# Exercise aim
Gather up all lines that carry the word "picture".

# Supplied material
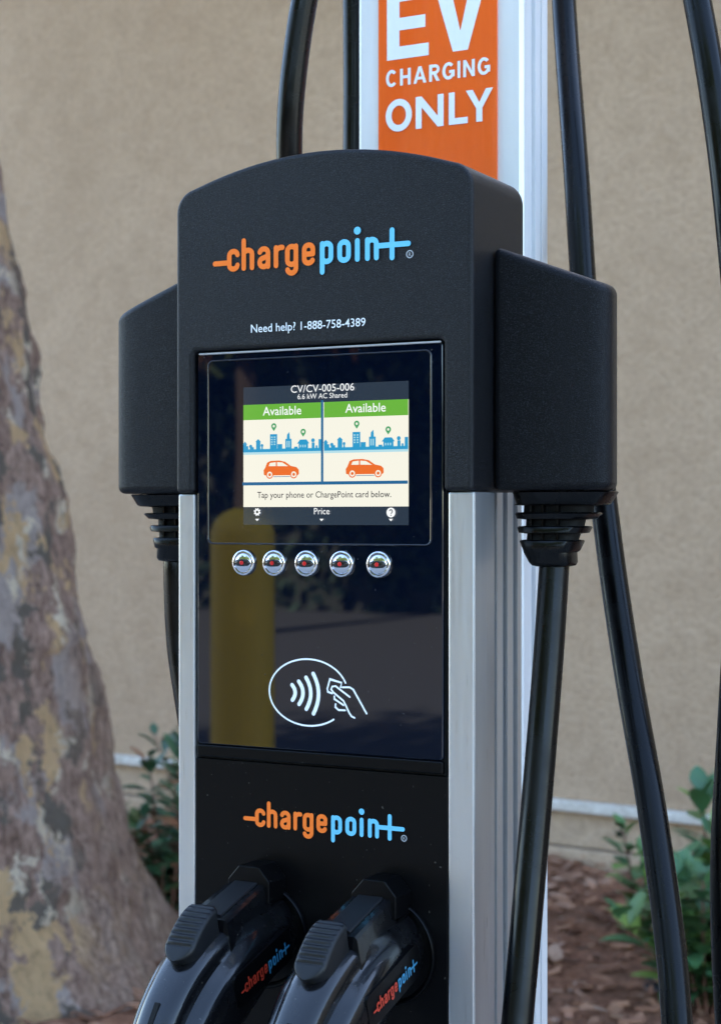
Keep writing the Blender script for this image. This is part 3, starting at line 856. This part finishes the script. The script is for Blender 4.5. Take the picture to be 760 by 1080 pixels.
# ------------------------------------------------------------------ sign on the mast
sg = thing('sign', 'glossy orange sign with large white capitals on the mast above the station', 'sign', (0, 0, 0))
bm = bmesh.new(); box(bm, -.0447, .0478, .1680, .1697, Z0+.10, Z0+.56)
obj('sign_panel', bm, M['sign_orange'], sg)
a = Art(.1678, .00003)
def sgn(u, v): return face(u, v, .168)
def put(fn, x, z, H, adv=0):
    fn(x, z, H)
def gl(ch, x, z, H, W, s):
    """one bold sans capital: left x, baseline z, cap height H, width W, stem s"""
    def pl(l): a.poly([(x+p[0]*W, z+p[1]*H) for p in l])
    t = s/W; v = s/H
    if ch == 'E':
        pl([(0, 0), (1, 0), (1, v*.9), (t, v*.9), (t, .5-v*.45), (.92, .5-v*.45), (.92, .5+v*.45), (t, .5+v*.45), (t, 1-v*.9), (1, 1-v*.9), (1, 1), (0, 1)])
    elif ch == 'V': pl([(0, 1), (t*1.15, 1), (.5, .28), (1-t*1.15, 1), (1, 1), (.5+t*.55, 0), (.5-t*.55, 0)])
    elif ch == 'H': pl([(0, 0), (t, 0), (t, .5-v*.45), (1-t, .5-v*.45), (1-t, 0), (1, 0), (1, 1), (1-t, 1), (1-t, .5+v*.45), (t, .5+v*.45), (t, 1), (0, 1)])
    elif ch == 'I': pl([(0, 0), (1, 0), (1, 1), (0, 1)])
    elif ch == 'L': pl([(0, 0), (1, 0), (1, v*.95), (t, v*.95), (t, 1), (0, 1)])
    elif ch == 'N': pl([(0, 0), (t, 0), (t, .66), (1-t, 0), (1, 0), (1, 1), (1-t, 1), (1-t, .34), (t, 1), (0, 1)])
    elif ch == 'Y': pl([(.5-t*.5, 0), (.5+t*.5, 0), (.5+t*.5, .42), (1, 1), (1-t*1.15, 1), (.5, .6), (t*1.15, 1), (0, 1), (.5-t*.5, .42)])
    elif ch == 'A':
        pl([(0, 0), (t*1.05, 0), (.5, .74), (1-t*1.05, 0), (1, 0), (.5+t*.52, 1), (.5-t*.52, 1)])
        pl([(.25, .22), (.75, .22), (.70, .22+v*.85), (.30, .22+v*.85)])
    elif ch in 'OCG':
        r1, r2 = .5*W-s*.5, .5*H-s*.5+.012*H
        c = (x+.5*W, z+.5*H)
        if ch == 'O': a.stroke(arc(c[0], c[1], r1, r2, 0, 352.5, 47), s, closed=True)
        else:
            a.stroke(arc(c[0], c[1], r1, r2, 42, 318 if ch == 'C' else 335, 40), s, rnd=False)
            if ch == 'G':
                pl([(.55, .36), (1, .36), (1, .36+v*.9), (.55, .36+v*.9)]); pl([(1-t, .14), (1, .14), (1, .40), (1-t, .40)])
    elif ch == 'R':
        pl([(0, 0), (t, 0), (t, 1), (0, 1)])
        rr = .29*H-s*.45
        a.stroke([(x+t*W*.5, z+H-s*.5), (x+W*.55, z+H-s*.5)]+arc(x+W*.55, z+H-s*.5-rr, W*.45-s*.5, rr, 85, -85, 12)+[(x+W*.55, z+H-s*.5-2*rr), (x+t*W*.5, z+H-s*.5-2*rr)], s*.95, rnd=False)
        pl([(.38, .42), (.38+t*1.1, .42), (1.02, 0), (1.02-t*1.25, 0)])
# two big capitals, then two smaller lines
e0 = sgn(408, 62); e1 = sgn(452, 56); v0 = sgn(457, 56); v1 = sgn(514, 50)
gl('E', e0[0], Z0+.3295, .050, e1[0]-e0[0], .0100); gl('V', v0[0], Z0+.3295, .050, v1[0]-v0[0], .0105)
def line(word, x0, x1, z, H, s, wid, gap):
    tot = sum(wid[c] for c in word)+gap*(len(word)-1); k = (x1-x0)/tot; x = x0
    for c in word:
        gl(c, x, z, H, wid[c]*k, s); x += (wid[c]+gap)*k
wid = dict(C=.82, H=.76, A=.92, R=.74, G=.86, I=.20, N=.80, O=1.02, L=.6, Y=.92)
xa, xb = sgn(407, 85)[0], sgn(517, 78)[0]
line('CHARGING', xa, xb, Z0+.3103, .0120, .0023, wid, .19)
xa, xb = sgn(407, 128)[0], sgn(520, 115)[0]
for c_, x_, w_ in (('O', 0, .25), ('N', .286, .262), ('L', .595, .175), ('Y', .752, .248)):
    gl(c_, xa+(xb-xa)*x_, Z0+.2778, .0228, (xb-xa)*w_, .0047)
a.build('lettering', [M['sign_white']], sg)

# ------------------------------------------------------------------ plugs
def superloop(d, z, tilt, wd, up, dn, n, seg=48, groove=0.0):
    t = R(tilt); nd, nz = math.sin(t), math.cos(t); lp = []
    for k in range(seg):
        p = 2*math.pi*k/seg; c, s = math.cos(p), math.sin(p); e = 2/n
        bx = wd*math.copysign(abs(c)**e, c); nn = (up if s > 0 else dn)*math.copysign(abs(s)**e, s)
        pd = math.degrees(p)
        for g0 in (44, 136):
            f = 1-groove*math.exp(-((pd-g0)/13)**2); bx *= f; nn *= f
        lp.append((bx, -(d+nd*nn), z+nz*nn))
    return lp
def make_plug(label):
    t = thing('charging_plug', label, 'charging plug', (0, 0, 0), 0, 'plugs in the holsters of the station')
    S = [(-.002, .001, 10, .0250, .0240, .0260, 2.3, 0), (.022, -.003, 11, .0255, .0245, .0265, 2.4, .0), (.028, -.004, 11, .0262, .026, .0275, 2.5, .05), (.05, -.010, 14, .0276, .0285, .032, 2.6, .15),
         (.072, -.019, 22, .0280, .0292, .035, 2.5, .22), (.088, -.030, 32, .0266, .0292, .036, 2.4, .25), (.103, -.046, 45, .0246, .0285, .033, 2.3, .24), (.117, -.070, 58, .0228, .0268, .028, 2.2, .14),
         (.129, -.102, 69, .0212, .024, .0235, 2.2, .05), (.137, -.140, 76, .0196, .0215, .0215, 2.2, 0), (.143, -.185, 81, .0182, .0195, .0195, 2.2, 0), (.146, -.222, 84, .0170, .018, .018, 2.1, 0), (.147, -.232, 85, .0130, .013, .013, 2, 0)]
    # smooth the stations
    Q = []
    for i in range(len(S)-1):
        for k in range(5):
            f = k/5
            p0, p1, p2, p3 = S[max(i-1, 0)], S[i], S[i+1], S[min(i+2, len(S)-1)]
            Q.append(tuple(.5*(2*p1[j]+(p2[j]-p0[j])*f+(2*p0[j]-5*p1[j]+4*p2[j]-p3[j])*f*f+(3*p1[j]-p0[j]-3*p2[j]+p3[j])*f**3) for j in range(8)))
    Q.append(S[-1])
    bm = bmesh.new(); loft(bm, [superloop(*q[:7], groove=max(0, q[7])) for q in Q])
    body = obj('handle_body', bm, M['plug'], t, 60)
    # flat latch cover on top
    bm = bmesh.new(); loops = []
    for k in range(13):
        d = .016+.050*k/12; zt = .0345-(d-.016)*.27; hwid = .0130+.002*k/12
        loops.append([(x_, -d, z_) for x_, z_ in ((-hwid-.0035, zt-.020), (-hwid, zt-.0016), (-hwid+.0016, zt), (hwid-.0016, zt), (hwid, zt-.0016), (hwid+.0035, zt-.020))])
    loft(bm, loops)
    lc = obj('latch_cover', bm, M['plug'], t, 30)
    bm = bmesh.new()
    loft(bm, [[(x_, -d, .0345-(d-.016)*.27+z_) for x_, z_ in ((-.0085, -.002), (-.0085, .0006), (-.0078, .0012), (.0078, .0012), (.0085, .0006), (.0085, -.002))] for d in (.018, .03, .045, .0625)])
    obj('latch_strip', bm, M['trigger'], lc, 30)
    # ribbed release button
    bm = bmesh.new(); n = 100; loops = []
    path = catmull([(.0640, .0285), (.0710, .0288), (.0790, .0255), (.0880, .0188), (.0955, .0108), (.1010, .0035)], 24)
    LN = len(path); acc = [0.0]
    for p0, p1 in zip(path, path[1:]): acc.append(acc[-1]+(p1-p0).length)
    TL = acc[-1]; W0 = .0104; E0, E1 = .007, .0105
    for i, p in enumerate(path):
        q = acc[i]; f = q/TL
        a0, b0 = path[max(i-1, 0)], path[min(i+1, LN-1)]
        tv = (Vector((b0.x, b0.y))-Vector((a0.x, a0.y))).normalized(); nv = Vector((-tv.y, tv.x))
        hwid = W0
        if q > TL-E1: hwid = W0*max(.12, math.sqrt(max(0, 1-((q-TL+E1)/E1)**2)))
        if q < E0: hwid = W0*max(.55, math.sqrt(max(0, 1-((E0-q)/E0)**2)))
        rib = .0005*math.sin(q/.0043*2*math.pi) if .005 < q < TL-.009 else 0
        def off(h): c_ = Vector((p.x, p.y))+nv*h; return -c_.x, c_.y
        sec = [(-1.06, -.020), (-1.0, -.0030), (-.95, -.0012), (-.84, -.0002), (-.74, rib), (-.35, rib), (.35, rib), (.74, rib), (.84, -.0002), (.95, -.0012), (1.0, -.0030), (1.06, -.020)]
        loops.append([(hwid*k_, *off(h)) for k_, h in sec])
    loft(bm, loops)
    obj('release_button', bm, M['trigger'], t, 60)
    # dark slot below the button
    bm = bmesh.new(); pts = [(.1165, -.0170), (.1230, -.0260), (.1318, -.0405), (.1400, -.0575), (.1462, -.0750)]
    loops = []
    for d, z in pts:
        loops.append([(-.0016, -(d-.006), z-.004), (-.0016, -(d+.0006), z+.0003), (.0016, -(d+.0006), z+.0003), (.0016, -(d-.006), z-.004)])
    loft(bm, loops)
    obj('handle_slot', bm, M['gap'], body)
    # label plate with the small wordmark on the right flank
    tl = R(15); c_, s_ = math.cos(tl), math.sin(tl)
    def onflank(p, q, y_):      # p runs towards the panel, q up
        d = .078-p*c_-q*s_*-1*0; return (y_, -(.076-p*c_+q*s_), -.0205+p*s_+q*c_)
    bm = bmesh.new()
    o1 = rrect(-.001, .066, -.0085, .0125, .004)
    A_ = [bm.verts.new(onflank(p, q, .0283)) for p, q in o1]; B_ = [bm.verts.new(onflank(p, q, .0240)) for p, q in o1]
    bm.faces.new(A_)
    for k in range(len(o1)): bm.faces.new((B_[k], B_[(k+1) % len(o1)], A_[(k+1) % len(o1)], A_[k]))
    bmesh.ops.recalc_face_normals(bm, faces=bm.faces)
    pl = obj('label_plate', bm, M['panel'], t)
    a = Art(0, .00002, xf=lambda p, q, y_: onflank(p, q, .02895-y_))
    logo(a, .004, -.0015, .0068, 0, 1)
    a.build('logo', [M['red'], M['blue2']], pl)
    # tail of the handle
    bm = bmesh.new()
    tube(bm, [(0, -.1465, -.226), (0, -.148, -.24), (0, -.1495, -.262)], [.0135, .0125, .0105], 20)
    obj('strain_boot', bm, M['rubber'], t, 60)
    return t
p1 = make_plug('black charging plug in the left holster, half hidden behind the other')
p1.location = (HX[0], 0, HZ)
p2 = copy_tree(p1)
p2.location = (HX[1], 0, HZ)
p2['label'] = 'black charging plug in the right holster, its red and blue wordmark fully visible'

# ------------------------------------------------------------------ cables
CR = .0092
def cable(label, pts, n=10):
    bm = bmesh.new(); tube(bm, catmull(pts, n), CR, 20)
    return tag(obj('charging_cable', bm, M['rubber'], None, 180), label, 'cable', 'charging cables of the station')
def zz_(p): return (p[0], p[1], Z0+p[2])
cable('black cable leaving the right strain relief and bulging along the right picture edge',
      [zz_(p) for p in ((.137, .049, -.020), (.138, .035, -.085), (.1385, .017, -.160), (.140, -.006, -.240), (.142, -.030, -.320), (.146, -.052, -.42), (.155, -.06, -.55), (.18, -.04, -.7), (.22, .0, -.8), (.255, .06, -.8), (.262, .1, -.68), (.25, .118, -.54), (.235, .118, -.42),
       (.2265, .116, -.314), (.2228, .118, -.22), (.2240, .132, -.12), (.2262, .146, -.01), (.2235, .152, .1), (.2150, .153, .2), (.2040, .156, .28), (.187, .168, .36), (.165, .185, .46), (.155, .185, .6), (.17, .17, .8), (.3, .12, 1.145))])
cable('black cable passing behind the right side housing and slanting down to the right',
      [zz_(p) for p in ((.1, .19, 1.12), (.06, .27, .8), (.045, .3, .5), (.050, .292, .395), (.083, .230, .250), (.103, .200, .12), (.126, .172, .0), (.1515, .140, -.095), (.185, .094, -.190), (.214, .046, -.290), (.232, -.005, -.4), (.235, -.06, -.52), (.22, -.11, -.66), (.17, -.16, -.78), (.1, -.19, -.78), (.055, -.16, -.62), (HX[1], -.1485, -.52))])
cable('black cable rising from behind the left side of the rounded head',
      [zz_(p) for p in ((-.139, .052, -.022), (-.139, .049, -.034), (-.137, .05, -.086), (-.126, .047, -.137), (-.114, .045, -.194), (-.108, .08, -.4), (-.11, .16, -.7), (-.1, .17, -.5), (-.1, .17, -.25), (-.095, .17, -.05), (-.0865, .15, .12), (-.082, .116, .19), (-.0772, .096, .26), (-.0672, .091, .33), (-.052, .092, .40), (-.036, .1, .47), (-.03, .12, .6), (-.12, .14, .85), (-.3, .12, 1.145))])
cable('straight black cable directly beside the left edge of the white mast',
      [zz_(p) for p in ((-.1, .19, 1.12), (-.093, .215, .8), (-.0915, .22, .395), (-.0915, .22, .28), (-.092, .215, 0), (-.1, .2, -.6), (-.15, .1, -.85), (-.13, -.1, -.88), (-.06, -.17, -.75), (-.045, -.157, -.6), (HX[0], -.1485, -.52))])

# Worked solution
Keep writing the Blender script for this image. This is part 3, starting at line 856. This part finishes the script. The script is for Blender 4.5. Take the picture to be 760 by 1080 pixels.
cable('black cable leaving the right strain relief and bulging along the right picture edge',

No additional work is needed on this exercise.